Seulement voilà : l’espérance de vie à l’âge de 65 ans est aujourd’hui en France de 19,5 ans pour les hommes et 24,4 pour les femmes ;  le temps d’études quant à lui est  fréquemment  prolongé jusqu’à 25 ans ou plus, et le temps de retraite atteint près de 30 ans. En 1945, rappelons-le, l’âge légal de la retraite à été obtenu comme une formidable avancée alors que l’espérance de vie moyenne des femmes était justement de 65 ans, et celle des hommes de… 60 ans.

A tout cela s’ajoute une grande variété de situations. Les « carrières longues », débutant avant la majorité, sont moins fréquentes aujourd’hui, mais elles perdurent cependant alors que la vie professionnelle d’un médecin spécialiste peut ne commencer qu’à 30 ans ; la recherche d’un emploi repousse souvent l’entrée dans la vie active ;  la retraite, elle, demeure plus longue qu’elle ne l’a jamais été. Même en retardant l’âge légal de départ, l’espérance de vie à la retraite continue d’augmenter et, par ailleurs, de nombreuses professions permettent de continuer à travailler bien au delà de 62 ans.
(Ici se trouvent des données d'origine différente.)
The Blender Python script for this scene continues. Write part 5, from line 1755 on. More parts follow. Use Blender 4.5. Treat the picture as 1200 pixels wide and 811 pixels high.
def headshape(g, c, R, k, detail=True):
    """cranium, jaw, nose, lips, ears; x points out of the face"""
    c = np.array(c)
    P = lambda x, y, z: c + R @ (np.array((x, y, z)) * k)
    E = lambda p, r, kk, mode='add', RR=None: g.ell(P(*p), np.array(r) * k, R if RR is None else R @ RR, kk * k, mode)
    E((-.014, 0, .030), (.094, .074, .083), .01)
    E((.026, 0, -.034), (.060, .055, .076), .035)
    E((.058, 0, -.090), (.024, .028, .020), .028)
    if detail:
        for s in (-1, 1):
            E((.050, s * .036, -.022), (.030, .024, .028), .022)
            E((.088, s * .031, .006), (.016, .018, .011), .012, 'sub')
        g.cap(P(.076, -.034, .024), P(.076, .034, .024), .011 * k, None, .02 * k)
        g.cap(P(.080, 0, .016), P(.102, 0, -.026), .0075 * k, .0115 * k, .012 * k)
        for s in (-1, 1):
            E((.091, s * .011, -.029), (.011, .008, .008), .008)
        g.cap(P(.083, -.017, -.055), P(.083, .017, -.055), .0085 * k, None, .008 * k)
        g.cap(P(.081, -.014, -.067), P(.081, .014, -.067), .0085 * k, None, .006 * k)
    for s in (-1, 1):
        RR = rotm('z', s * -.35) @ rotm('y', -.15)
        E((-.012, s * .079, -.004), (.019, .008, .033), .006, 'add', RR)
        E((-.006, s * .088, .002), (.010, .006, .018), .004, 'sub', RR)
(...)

Longévité, hétérogénéité des situations, ce morcellement en 3 temps radicalement distincts n’a plus vraiment de sens et n’est plus soutenable. Une vision toute différente s’impose au contraire. L’ « activité » apparait alors comme un élément majeur du fil continu de la vie. Durant la formation, on est à la fois actif et présent à la société, ce dernier point ne faisant que s’accentuer par l’immersion précoce des jeunes dans l’information, les médias, la vie collective, qui les fait rapidement dépasser les limites de la vie familiale. Durant la vie professionnelle, l’activité « productive » s’intensifie et les changements d’activité sont de plus en plus nombreux et les coupures momentanées fréquentes. Dans tous les cas, le temps de retraite « en bonne santé » s’allonge : peut-on alors continuer de la concevoir comme une porte qui se ferme, impose le « retrait » et soit synonyme du seul repos ?

Je n’évoquerai pas ici les raisons économiques de cette impossibilité : les seuls « actifs » (personnes dans l’emploi) ne peuvent, et surtout ne pourront, porter la charge des deux autres temps de la vie dont les participants sont supposés inactifs. Mais surtout, cette fracture, est génératrice de mal être, de sentiment d’inutilité et de restriction des liens sociaux.

J’ai longtemps cherché comment qualifier l’activité souhaitable à la fin de la vie professionnelle classique. Il ne s’agit pas obligatoirement de « travailler » mais cela n’exclut pas non plus de travailler moins ou autrement, ou encore de commencer un activité nouvelle. L’enjeu est bien de demeurer actif, utile, de conserver un maximum de liens sociaux et, au sein d’entre eux, de conserver une identité positive. Un groupe d’économistes au sein de la Chaire de transition démographique, vient de proposer le terme d’ « activité socialisée » qui, à la fois, relie les trois périodes de la vie, et contribue à tisser ce fil continu tellement plus rassurant que le contingentement et l’assignation à un groupe. Actif, je suis, actif, je demeure et cette activité demeure ma meilleure monnaie d’échange et de partage avec les autres, pérennise mon identité ou la renouvelle, sans que celle-ci ait obligatoirement besoin de se confondre avec un emploi ou un salaire.

Pour dire les choses simplement, je ne me perçois pas comme cochant la case « retraitée ». Ce peu d’enthousiasme pour le mot et la chose m’a valu il y a peu d’années un différend (cordial)  avec une « retraitée » qui revendiquait son état au sein d’un syndicat et trouvait que j’étais trop réticente à utiliser le terme, ce qui était vrai. La concernant, je ne la vivais pas comme « retraitée » mais comme « syndicaliste ».

Je ne sais si cet exemple suffit à illustrer ce que j’ai voulu exprimer. Alors prenons-en vaillamment un autre : Descartes. Cet excellent homme me parait s’être arrêté en chemin avec son « Je pense, donc je suis » et je me permets de corriger la citation qui a fait transpirer tant de candidats au bac philo : « Je pense, je fais et donc, je suis ».

Descartes d’ailleurs m’a donné raison avant l’heure : il pensait bien sûr, mais il écrivait qu’il pensait. Et ce n’est pas le fil le moins solide dans une vie.